Investment Planning Flashcards
Main approaches to asset allocation
Theoretical approach - MPT - mathematical analysis to build optimal portfolio to maximise return for given level of risk
Pragmatic approach - uses forward-looking judgements of likely returns and volatility to determine portfolio weightings - subjective
What is stochastic modelling?
Used to optimise portfolios. Stochastic modelling presents data and predicts outcomes that account for certain levels of unpredictability or randomness.
Portfolio optimisation assumptions
- Risk - assumes risk follows normal distribution and is adequately measured by standard deviation
- Historic data - may be poor guide to future
- Forecasts - may be inaccurate
- Costs - assumes frequent re-balancing which may not be cost effective
Factors to consider with fund selection
- Fund objective
- Costs and charges
- Strength and reputation of management group
- Skill and reputation of individual fund manager
What must a suitability / recommendation cover?
- Client’s risk profile
- Asset allocation
- Method & selection of funds within each asset class
- Choice of tax wrapper
- Frequency of review
- Costs of service
Benefits of platforms
- Single fee across accounts
- Transparent on costs
- Planning tools
- Reduced paperwork
- Wide choice of funds
- Access to tax wrappers
- Auto rebalancing
- Online valuations / statements
- Enables adviser to implement asset allocation across several tax wrappers but present as consolidated portfolio
- Adviser can generate consolidated statement for income and gains at any time
Principle factors affecting investment strategy
- Legal constraints - e.g. if portfolio is managed by trustees
- Nature of liabilities e.g. for DB schemes, age of member etc.

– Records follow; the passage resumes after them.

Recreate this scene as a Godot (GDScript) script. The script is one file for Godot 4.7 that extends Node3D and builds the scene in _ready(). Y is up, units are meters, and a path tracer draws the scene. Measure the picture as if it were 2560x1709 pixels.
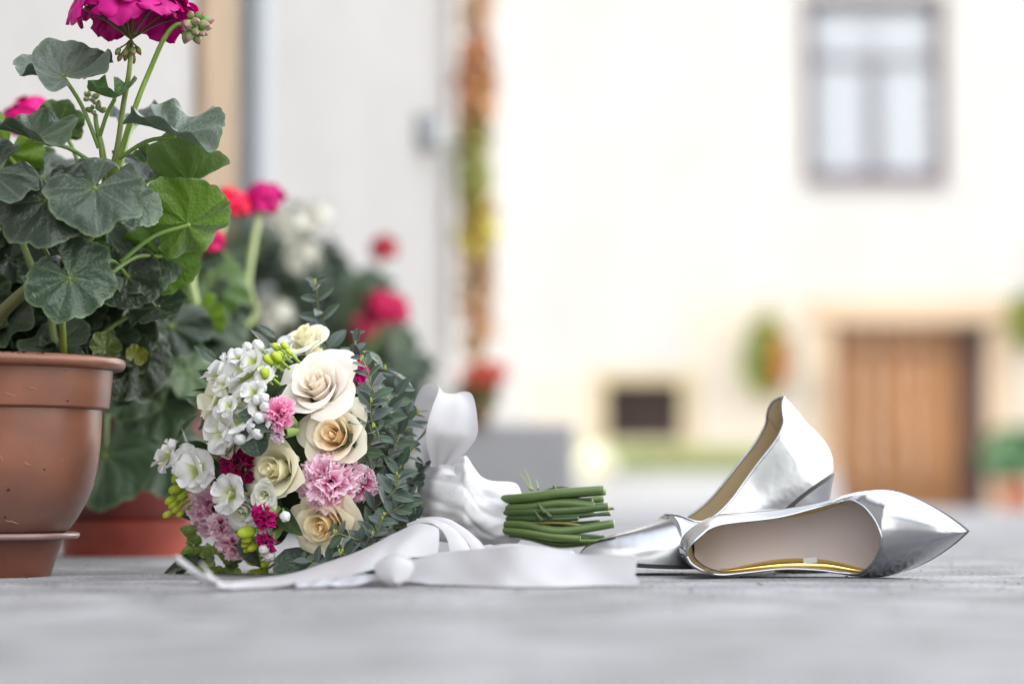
extends Node3D

# ------------------------------------------------------------------ camera frame
const FOCAL_PX := 6047.0
const CAM_H := 0.087
const HORIZON := 1215.0
var pitch := atan((HORIZON - 854.5) / FOCAL_PX)
var taken := {}
var rng := RandomNumberGenerator.new()
var M := {}


# a point of the place from its bearing (as measured on a 2560 x 1709 frame) and its distance ahead
func at(px: float, py: float, d: float) -> Vector3:
	var xl := (px - 1280.0) / FOCAL_PX
	var yl := (854.5 - py) / FOCAL_PX
	var up := yl * cos(pitch) + sin(pitch)
	var fw := cos(pitch) - yl * sin(pitch)
	var s := d / fw
	return Vector3(xl * s, CAM_H + up * s, -d)


func mm(px: float, d: float) -> float:
	return px * d / FOCAL_PX


func lin(r: float, g: float, b: float) -> Color:
	return Color(r / 255.0, g / 255.0, b / 255.0).srgb_to_linear()


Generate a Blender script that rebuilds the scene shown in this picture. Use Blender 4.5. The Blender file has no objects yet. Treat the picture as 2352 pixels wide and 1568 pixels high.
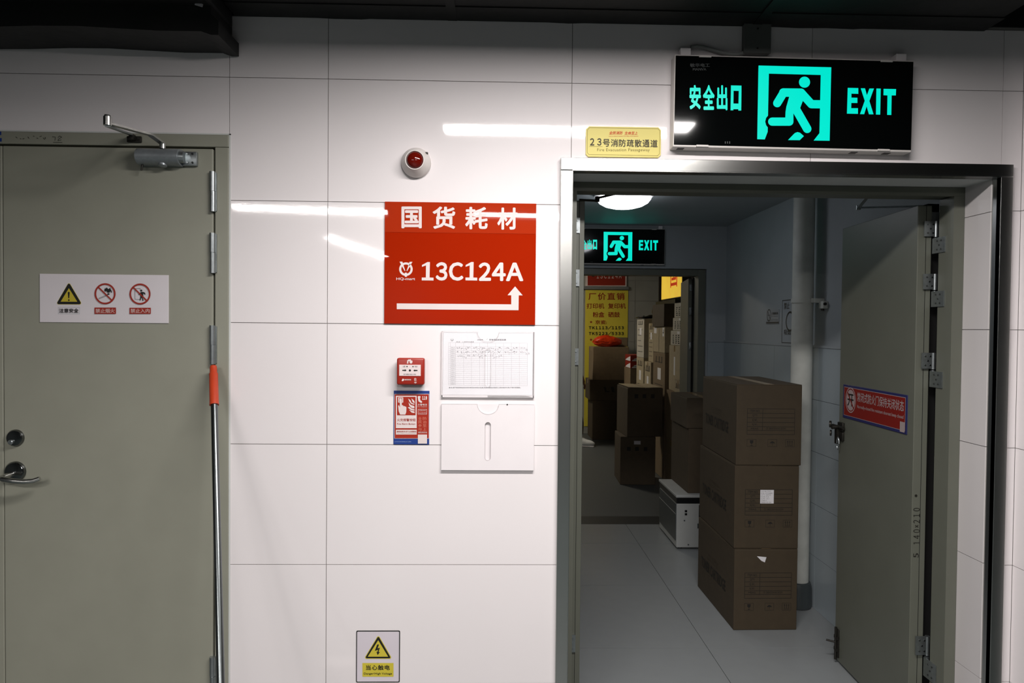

- Cash flow - positive cash flow enables manager to take long term view and accept short term uncertainty
- Taxation - consider effect of tax either on investment or income or capital gain
Purpose of rebalancing
- Realign portfolio to original weighting
- To match attitude to risk
- and capacity for loss
- Review of individual funds
- Invest cash
- Adjust portfolio to deal with changes to objectives
Things to consider when rebalancing
- Trading costs
- Whether to alter benchmark
- Potential tax liability
- Regulatory issues
- Liquidity
- Is rebalance automatic or manual?
- Frequency of rebalance
- Will existing income be affected?
- Timing of rebalance
- Ongoing suitability of existing funds / asset allocation
Reasons for switching
- Value of investment returned due to takeover
- Change of client objectives
- Market conditions adversely affecting original investment
- Client gives clear instruction to switch
What is churning?
Where switch occurs where the primary aim to generate fees.